RB – Quanto a isso há que destrinçar entre “populismo” e o que é ser popular. Se me perguntar se o espectáculo não deve estar limitado exclusivamente a um grupo restrito de conhecedores da arte, então considero que este deve, correctamente, ser apelidado de popular, um vez que tem de estar aberto a todos os públicos e a nenhum em especial. Veja-se o ridículo que seria, se no Teatro Nacional de São Carlos só fosse permitida a entrada a conhecedores de ópera… Nem o público nem o Campo Pequeno têm qualquer responsabilidade em que aquele não saiba mais do que aquilo que efectivamente sabe … mas uma cosia está perfeitamente clara: O Campo Pequeno congratula-se de, este ano, em particular, ter conseguido atrair um público que, até então, não tinha qualquer interesse pelo fenómeno tauromáquico. Há que começar por algum lado… e se formos nós a dar o pontapé de saída, tanto melhor.

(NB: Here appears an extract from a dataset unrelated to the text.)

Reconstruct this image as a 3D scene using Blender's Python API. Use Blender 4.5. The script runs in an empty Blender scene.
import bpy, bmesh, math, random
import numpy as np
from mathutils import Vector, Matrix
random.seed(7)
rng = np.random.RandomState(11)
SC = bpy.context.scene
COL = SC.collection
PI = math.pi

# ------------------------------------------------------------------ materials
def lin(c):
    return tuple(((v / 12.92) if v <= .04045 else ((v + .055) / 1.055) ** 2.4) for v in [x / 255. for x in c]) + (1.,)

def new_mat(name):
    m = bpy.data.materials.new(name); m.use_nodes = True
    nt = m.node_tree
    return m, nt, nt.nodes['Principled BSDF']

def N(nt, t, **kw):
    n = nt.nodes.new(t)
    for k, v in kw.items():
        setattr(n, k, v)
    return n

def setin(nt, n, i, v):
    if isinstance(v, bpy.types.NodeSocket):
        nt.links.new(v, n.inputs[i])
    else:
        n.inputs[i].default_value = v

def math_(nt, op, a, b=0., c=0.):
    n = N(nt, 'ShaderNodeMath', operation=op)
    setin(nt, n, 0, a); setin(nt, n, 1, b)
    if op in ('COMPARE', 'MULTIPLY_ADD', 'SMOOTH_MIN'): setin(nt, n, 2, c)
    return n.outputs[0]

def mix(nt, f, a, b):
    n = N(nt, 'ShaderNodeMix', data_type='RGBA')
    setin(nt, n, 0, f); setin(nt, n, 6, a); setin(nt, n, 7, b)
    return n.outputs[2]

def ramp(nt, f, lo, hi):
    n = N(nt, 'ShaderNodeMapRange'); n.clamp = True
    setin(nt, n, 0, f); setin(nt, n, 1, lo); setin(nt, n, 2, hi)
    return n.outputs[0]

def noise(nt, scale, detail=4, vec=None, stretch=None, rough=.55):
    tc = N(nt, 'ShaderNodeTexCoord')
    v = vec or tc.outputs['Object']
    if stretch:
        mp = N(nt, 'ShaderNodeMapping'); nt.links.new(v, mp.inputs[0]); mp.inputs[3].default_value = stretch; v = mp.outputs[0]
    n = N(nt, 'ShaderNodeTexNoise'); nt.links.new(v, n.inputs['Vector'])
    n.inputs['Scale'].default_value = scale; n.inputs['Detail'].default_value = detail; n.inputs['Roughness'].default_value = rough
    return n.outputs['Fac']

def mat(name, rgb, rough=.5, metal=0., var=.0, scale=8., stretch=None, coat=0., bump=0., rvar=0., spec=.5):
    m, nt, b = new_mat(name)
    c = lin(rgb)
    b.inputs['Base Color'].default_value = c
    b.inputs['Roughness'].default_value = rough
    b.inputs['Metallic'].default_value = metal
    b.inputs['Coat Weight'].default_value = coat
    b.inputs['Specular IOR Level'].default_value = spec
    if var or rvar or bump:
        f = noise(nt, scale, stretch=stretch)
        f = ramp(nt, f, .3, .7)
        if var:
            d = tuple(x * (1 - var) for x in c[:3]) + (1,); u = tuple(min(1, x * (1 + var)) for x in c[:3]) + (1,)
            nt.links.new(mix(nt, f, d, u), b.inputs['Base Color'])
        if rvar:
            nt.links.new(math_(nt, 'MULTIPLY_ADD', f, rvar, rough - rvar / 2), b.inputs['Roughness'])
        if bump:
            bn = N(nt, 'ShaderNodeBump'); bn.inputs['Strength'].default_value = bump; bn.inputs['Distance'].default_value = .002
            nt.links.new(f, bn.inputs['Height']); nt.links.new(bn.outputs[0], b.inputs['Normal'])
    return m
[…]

Tem vindo a ser dada a hipótese a todos os jovens que demonstram condições para poder funcionar, mas quase todos têm passado pelo Campo Pequeno de uma forma muito superficial. Eu acho que não há um sentido profissional e uma ambição para virem aqui dar a cara e a por isto tudo “boca a baixo”. Vir ao Campo Pequeno fazer mais alguma coisa do que tem vindo a fazer até então, com esse “nó na garganta”, como diz, e na perspectiva de que um sucesso no Campo Pequeno pode repercutir claramente na sua trajectória. Aconteceu com o caso do Tiago Carreiras que veio aqui no 6 de Agosto, num cartel em que tive alguma dificuldade em colocá-lo por causa de alguns companheiros e também da própria televisão que não o conhecia. Eu insisti, convenci-os que era um valor que podia surpreender e foi assim que aconteceu. Desde essa data ate ao final da temporada o Tiago Carreiras teve mais 13 ou 14 contratações que na altura não estavam sequer apalavradas. É claramente nesse sentido que o Campo Pequeno deve ser visto: não só como a primeira praça do país e referência, como também no sentido em que um triunfo vai ter uma repercussão na temporada, que foi o que aconteceu com ele.